Warne gave up 167 runs for the wicket of Geraint Jones while Brett Lee also won praise from Buchanan for his 1 for 139. “I think Brett’s bowled exceptionally well,” he said. “He’s held his pace and bowled good lines. It’s encouraging for the second innings and the rest of the series.

“The measure of Shane’s bowling is how many bad balls there were. He bowled a couple late yesterday when he got tired and maybe a few today. His control has been excellent, he hasn’t got the rub of the green, a bit like Brett.”

Stuart Clark was the only bowler not to win compliments from Buchanan and he was the man who performed the best. Throughout the first two days he troubled England with short and full deliveries and added three victims to continue his strong series.

Excuse me while I roll my eyes at that one.
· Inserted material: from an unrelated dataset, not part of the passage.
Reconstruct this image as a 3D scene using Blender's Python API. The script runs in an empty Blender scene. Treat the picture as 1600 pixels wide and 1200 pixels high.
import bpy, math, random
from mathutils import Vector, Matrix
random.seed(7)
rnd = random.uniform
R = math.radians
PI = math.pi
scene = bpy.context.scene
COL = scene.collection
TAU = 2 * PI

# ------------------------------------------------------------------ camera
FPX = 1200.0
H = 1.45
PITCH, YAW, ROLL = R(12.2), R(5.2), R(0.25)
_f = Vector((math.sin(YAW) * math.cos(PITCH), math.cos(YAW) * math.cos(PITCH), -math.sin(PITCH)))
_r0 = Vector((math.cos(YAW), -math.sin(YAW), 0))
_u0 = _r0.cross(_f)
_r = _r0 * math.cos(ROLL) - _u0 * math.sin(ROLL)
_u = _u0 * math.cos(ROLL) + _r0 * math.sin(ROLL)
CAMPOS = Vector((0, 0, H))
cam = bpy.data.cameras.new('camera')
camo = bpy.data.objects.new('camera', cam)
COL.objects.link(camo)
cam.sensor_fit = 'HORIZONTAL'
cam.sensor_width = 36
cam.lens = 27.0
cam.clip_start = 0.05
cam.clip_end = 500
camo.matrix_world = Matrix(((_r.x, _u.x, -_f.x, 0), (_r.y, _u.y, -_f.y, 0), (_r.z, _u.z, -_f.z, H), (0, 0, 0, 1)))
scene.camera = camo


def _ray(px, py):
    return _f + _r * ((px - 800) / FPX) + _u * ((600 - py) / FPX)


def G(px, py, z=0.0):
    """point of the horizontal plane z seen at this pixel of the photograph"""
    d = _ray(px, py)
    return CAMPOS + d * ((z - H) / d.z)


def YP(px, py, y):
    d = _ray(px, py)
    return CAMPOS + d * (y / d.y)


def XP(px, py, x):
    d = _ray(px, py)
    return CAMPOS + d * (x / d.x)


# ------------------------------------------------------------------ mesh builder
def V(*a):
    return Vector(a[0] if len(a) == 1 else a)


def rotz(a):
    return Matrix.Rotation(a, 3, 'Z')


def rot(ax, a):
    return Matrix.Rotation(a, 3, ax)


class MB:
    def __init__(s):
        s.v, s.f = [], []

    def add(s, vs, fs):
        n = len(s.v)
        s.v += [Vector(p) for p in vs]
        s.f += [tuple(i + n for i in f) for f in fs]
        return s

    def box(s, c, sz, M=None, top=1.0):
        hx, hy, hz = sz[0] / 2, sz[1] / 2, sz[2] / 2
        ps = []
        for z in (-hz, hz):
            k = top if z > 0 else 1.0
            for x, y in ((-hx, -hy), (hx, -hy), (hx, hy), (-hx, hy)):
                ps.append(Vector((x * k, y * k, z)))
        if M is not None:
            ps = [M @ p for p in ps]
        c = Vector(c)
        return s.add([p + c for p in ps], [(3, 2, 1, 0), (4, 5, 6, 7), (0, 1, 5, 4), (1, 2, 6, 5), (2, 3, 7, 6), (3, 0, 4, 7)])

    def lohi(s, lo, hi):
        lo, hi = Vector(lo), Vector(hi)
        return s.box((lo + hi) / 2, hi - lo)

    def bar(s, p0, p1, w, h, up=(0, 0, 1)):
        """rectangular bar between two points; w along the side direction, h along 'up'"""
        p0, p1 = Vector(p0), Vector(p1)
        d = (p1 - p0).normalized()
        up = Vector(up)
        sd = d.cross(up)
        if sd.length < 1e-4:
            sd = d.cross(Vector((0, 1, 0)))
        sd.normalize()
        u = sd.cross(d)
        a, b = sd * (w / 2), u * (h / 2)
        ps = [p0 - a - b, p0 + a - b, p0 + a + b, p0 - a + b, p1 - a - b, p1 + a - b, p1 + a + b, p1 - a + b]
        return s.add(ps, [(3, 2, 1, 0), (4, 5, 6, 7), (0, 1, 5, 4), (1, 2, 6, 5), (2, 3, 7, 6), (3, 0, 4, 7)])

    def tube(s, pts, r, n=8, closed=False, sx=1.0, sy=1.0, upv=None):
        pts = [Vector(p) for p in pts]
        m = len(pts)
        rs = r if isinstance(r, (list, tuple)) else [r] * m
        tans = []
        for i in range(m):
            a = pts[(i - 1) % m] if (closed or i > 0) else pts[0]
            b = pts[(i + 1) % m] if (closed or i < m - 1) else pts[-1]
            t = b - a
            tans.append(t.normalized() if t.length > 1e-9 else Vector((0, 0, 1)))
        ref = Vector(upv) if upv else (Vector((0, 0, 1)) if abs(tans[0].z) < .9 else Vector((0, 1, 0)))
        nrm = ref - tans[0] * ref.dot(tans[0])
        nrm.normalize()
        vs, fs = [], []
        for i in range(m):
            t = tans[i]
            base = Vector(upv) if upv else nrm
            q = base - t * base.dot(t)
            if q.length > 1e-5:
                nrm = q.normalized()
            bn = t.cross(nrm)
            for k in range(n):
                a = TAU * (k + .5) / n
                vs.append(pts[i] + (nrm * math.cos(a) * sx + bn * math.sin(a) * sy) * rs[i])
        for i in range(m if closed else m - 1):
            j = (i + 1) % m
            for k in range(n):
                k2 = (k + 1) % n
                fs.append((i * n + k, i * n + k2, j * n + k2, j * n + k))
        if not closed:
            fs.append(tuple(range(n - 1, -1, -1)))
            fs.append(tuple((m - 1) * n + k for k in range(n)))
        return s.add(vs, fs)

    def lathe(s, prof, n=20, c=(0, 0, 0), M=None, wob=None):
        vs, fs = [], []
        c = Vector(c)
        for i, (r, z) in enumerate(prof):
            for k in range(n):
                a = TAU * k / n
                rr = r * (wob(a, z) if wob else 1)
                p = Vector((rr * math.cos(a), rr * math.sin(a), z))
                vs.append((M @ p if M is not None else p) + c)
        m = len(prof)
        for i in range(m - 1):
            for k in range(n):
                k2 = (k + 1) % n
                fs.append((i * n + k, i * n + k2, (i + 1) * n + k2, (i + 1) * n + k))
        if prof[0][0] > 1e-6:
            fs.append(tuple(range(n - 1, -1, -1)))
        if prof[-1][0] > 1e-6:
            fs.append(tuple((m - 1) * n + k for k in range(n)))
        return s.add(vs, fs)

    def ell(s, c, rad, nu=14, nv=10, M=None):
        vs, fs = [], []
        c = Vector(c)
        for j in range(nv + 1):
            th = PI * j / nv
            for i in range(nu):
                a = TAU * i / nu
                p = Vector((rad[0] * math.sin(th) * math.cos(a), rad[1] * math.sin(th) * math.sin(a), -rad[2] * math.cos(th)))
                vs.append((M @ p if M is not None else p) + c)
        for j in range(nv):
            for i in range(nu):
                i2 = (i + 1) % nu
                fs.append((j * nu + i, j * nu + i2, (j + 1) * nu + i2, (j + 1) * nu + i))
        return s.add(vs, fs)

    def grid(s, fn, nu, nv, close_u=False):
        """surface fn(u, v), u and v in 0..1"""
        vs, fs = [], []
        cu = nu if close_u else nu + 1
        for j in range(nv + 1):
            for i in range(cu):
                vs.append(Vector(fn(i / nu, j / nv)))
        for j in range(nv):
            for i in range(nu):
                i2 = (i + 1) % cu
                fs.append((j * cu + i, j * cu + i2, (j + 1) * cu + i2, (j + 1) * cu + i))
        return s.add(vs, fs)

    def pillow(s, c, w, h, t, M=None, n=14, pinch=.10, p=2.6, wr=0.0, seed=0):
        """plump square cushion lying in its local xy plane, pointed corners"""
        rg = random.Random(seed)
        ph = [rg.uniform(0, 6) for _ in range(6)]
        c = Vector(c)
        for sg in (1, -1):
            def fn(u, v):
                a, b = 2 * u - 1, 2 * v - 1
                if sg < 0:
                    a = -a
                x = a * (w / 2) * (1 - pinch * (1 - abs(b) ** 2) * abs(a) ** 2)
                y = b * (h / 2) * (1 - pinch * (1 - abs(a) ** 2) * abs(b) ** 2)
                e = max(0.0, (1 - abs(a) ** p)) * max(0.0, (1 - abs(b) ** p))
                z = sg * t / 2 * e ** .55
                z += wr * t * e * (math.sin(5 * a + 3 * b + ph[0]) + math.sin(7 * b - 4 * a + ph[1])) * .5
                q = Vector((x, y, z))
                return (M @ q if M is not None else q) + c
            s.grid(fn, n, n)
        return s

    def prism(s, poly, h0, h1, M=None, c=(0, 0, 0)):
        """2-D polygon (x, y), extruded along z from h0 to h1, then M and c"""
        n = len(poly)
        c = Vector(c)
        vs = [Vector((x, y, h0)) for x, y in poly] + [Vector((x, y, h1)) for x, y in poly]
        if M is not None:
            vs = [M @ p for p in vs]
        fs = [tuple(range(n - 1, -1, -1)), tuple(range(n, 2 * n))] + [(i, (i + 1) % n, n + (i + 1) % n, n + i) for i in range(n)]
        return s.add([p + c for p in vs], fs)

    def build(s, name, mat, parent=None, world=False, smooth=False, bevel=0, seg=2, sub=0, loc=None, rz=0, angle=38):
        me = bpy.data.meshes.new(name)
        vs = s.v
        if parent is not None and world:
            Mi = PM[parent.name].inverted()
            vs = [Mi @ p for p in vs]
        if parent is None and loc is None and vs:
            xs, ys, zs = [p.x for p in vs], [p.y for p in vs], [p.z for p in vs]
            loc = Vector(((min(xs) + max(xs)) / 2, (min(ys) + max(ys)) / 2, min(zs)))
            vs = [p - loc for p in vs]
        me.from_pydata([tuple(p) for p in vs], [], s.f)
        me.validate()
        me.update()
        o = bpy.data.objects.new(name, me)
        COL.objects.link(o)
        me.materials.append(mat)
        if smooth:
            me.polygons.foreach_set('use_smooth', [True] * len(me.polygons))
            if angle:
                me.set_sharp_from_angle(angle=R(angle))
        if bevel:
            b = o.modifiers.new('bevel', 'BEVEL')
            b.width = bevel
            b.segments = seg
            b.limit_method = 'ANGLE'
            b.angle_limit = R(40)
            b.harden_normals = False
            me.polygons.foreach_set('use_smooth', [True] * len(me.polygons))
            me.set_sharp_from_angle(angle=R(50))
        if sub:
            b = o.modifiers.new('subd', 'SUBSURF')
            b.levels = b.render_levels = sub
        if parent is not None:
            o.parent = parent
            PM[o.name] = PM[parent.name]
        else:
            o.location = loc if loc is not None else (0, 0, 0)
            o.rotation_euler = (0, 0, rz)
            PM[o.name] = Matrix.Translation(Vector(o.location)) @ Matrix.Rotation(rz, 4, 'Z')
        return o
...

McGrath was clearly not fully fit, and the Australian team heirarchy deserve censure for allowing him to play. Mitchell Johnson probably wouldn’t have fared any better but at least there wouldn’t have been a worry about him worsening an injury.

From an English point of view, the day belonged once again to Collingwood and Pieterson. They were, it has to be admitted, magnificent. They learned their lessons from Brisbane and gave England the whip hand. And it was good to see that Flintoff was prepared, late in the day, to lead aggressively from the front. Fancy declaring, and taking the new ball for himself. Full marks to Freddy on that one!

England can attack on day three. It will be interesting to see how Australia’s batsmen, and England’s bowlers, respond to the challenge.